Preparing for Laptop Learning
The school installed a network with wireless hubs to provide anywhere access to the Internet and to servers where students can store work. Parents borrow software licenses from the school so that each laptop is equipped with the same version of applications. A technology aide troubleshoots problems. If they can't be solved in 15 minutes, the laptop hard drive is wiped clean and the standard school configuration reloaded. Every classroom has extra computers for students without laptops.

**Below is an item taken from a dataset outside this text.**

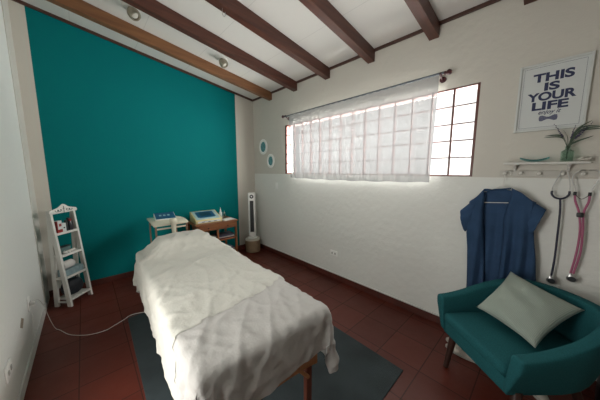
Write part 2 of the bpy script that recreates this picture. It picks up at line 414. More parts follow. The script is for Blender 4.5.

The district provides each school with network equipment and servers as a standard part of the curriculum. Benham estimates that the cost to achieve a 2 to 1 student to computer ratio with parents purchasing laptops will cost the district an additional $10,000-$15,000 to provide the wireless network, training, software, and additional servers.

Involved Parents
A successful laptop program requires the support of parents and teachers to help children learn how to protect and use these expensive tools. Principal Rafferty and Benham organized back-to-school nights where parents learned about the computers (many use Windows-based computers rather than Macintosh), and the importance of rolling backpacks, insurance, and reinforcing appropriate behavior. Since school began, several parents have asked the principal if they can still join and bring in laptops (yes, of course!).

"When we reviewed programs in other communities, we learned that they always grow," says Benham. "At first, there are a lot of skeptics. The children take to laptops like ducks to water, they're fine. If you support staff with training and provide time for parents to get involved the program will grow."

Chaparral expects to see significant gains in reading test scores on the Stanford 9 and CORE level testing and in student communication skills assessed by teachers and other qualitative measures. By proving the learning advantage of students with 24/7 access to information, Benham expects to attract funds to spread the model to other schools in the district.